Terrestrial Adventure - Mountain Biking in Nepal

Nepal's diverse terrai is a mountain biker's dream adventure come true. mountain biking offers an environmentally sound way of exploring the nature of this beautiful country, its landscape and living heritage. because this is a spartan, labarious mode of travel, it is also considered the way to travel by the 'purists'.

There are plenty of dirt roads and trails in Nepal to meet every mountain biker's wildest fantasy. Mountain biking is also recommended if you wish to explore the urban centres such as Pokhara and Kathmandu, plus the outskirts.Imagine, if you will, a ride through lush green rice fields, through hamlets, up and down the hillside, along the river bank, around tempples, past  the streetroaming  cattle,  along the suspension bridge,  along the highway,  you name it. Through snow, monsoon downpour, wonderful light effects,  or fierce head-winds, depending   on  place   and   season.  The adventurous souls may plan extended trips to such erotic locales as Tibet,  Namche Bazaar, and western Nepal. You  could even do the entire length of Nepal across the plains. What you can or cannot do on mountain bike is limited only by your imagination.
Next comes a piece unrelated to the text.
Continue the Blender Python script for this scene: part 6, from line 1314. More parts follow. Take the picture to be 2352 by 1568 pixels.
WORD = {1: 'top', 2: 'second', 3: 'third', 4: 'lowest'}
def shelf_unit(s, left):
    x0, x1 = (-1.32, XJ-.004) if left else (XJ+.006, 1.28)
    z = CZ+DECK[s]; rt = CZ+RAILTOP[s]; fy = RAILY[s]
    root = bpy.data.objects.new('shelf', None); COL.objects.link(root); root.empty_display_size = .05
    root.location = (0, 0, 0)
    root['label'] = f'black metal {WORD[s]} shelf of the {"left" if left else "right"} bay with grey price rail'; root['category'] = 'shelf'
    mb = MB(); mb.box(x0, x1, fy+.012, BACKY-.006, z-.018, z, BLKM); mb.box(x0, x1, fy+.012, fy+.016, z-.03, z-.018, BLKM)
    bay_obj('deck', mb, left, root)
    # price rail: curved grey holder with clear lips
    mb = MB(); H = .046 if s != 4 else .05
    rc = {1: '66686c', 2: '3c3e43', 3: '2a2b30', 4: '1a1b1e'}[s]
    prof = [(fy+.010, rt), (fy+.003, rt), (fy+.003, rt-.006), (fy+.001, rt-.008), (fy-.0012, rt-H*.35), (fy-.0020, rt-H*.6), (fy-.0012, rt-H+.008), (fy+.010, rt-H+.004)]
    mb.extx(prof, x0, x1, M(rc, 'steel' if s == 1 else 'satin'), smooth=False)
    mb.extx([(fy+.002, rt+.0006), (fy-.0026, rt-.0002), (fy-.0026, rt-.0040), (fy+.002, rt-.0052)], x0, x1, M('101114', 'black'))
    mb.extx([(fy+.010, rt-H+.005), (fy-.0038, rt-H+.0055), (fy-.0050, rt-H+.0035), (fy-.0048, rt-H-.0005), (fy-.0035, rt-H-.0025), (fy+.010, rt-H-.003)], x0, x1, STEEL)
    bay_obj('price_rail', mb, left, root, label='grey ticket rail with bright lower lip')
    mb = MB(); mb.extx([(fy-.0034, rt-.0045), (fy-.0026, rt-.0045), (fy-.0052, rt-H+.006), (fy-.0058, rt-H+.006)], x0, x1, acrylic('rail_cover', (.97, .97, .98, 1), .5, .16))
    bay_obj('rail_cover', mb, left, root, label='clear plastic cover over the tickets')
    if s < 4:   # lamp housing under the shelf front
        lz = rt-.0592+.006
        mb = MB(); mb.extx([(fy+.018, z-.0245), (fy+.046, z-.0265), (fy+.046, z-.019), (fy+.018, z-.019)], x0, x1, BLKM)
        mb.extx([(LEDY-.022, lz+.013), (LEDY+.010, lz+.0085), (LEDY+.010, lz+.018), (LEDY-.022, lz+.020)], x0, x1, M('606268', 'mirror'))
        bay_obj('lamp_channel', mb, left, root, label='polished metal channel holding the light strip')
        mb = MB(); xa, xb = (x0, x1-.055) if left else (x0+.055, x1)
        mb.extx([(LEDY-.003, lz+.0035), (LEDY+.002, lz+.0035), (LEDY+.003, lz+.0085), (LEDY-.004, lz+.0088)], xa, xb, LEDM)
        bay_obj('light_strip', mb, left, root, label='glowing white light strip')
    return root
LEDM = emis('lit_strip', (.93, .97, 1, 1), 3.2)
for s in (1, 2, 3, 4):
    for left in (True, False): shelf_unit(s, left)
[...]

The 15-18  gear  mountain bikes are recommeded if you wish to negotiate tough terrain.  

It was in the mid 1980s that Biking activity really took off in  Kathmandu in the mid 1980s.  Enthusiasts flew with their bikes from East Asia to Tibet to do a 2-week journey from there over the passes (17,000ft) to Nepal. This landmark  event put  Nepal  squarely  in mountain bikers' map. Thus Kathmandu today is conssidered a mecca for mountain bicyclists, drawing hundreds  of enthusiasts from  all corners of the world  every year.  Some  of the regular routes that  cover the valley are those which weave in and  out  of Kathmandu, Bhaktapur and Patan.

Day 1:  Kathmandu  (24 km/3-4 hours):
Start from the nerve centre of old Kathmandu, the Durbar Square, and wind your way up to holy Swayambhu, also known as the monkey temple. Then ride up and over ring road, to say, Kalanki, and re-enter Kathmandu from the northwest corner through terraced farmland and hamlets abandoned by time.

Day 2: Bhaktapur  (30 km/4-5  hours):
Begin-at Thimi, the restored capital of Bhaktapur, and head up the tortuous road to Changu Narayan Temple and  return via  farming villages. Then head down to Pashupati along the bank of the Bagmati river, and finish up at a Buddhist shrine, the Bodhnath stupa.

Day 3: Patan (51 km/8-9 hours): 
Start in Patan, winding your way through the maze of alleys with  ornately-carved windows,  taking in historical sites such as the Golden Temple, Krishna Temple, and  Patan Durbar  Square. Then head southeast past Ring Road to Panauti along a difficult off-road trail. Then return to Kathmandu via a paved road or the same trail. Alternatively, you could head off to Dakshin Kali or Godavari.

Other  outlying  places popular  with  the enthusiasts  are Nagarjuna,  Nage  Gompa, Tokha, Changu Nayrayan, Gomcha, Bungamati, Kakani, Dhulikhel and Nagarkot.

Further mountainbike trips are those extending from: 
  • Dhulikhel to Kodari (82km), near Tibetan border.
  • Naubise to Royal Chitwan Park along the Rajpath through such scenic places as the Palung  Valley, Daman and the not-so-scenic industrial town of Hetauda in the plains;
  • Hetauda  to  Mugling by way of Narayanghat;
  •  Lakeside Pokhara up and along the ridge to Sarangkot Point, and
  • continuing on to  Naudanda from where  you  could   take   in   th breathtaking close-up  view of th Himalayas and the Pokhara Valley;
  • Naudanda to  Pokhara  through Lumle,  Beni  and  Birethanti,  or Naudanda to Pokhara (32 km) either via Sarangkot trail or the highway road, which starts with a tortuous 6 km descent into Modi Khola valley.
There are many more options if you are willing to take the time to find out and blaze your own trail.